Further problems arise when you store the fuel in your car. A special fuel tank carrying hydrogen at 5,000 psi (near the current upper limit for pressurized vessels) would need to be constructed and be ten times the size of a gas tank. Even with the best tanks, around 4 percent of fuel is likely to be lost to boil-off every day. A good example of the rate of evaporative loss of hydrogen occurs whenever NASA fuels the space shuttle. Its main tank takes 26,500 gallons of hydrogen, but an extra 12,000 gallons must be delivered at each refueling just to account for the evaporation rate.

Pipelines are another option for transporting hydrogen, but as with gas, they are expensive—they must be large and built from materials resistant to hydrogen (it makes steel, for example, very brittle). They must also be of high integrity, because hydrogen leaks so easily. Even if the preexisting gas pipeline network could be reconfigured to transport hydrogen, the cost of providing a network running from central producing units to the world’s fueling stations would be astronomical.

Perhaps hydrogen could be produced from natural gas at the gas station. This would do away with the difficulties of transporting it, but this process would produce 50 percent more CO2 than using the gas to fuel the vehicle in the first place. Hydrogen could also theoretically be generated at home using power from the electricity grid, but the price of electricity for domestic use, and the high cost of hydrogen generation and purification units, would make it prohibitively expensive. Furthermore, the electricity in the grid in places such as the United States is largely derived from burning fossil fuels, so home generation of hydrogen under current circumstances would result in a massive increase in CO2 emissions.

And there is another danger with home-brewing hydrogen. The gas is odorless, leak prone, and highly combustible, and it burns with an invisible flame. Firemen are trained to use straw brooms to detect a hydrogen fire; when the straw bursts into flames, you have found your conflagration.

Let’s imagine for a moment, however, that all of the delivery problems relating to hydrogen are overcome, and you find yourself at the wheel of your new hydrogen-powered four-wheel-drive. Your fuel tank is large and spherical, because at room temperature hydrogen takes up around three thousand times as much space as gasoline. Now consider that a call on your mobile phone, the static electricity generated by sliding over a car seat, or even an electrical storm a mile away all carry a sufficient charge to ignite your hydrogen fuel. When viewed in this light, the thought of a hydrogen car accident hardly bears thinking about. Even garaging your new vehicle means trouble. Current codes for hydrogen storage in the United States are onerous, requiring—among other things—expensive ventilation and explosion-proof equipment. This means that unless codes are relaxed, a plethora of infrastructure from garages to road tunnels will require modification.

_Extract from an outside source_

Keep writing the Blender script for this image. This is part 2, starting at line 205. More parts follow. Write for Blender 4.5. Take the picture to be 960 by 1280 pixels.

Even if hydrogen is made safe to use, we are still left with a colossal CO2 pollution issue, which was exactly the opposite of what we set out to do. The only way that the hydrogen economy can help combat climate change is if the electricity grid is powered entirely from carbon-free sources. And this means acceptance of and investment in a series of technologies ranging from solar to nuclear. Strangely, neither the U.S. government nor the vehicle manufacturers have shown much interest in laying the groundwork for this essential prerequisite for transition to the hydrogen economy.